Photo Credit: Unoriginal Mom

Odd. I wasn't feeling any better.  Nope, natta. In fact, I felt bloated, lazy, and even sorrier for myself. This was clearly a bad day gone badder.

Dang. As much as I wish I didn't have those days, they still find me. Not everyday, but certainly more often than I ever care to admit to myself. In my recovery, I pray the worry and anxiety would be lifted from me and from anyone else who suffers with those triggering feelings. Our vices may manifest in differing ways, but they creep upon us like a burglar lurking in the night – ready to steal our joy, our faith, our hope for recovery and a better, brighter future.

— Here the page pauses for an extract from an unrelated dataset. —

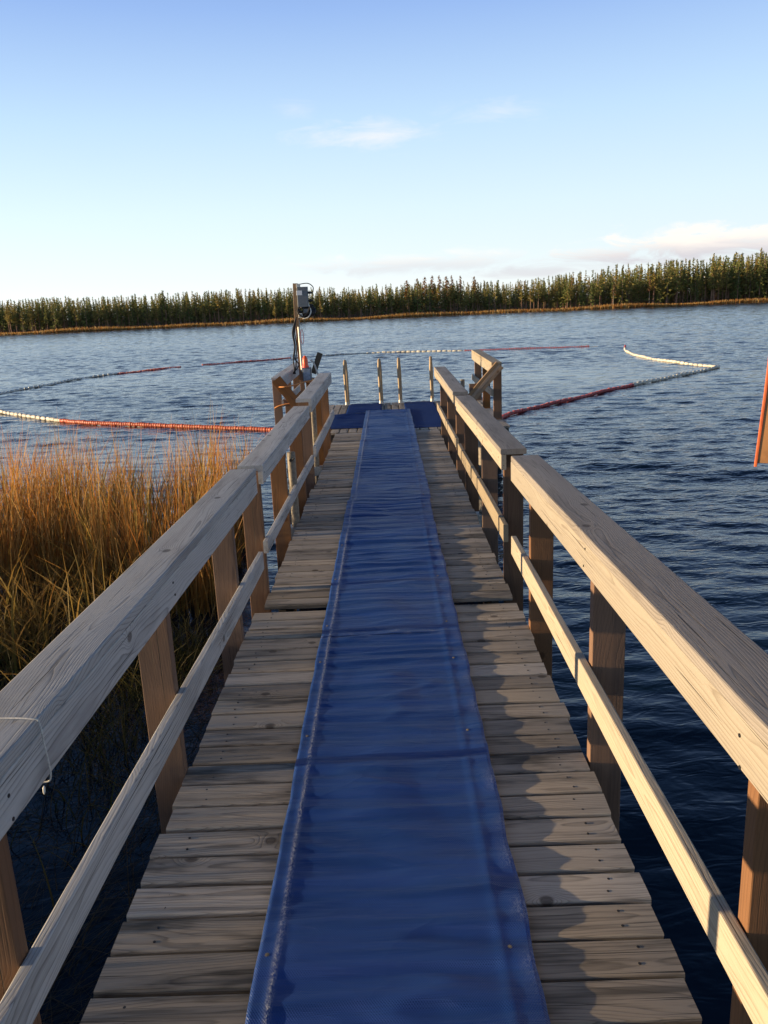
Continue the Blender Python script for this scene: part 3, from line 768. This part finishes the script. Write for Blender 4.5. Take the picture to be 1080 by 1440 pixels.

And yet, even though I have bad days, I also have tomorrows. Tomorrows are not a guarantee, but when I am greeted by the sunrise, I see the start of a new day, a fresh beginning to continue to live one day at a time as best as I know how.

Photo Credit: Anna Lucas


It wasn't the first time I had ever been asked if I have bad days. I am generally a very happy, smiley person, so it's no wonder that people might think bad days for me are seemingly non-existent. But, I have them – oh boy, do I have them. And, when they do appear, I do my best. I try to be realistic and optimistic (though every ounce of my being feels ridden with humbuggery). I might journal (cursing like a sailor into the pages) or pray (pissing and moaning and whining and sighing) or just curl up on my futon to watch the latest RedBox chick flick, with a box of tissues and a glass of vino. Sometimes, I think, you just have to just get through the bad days and wait it out until the next sunrise.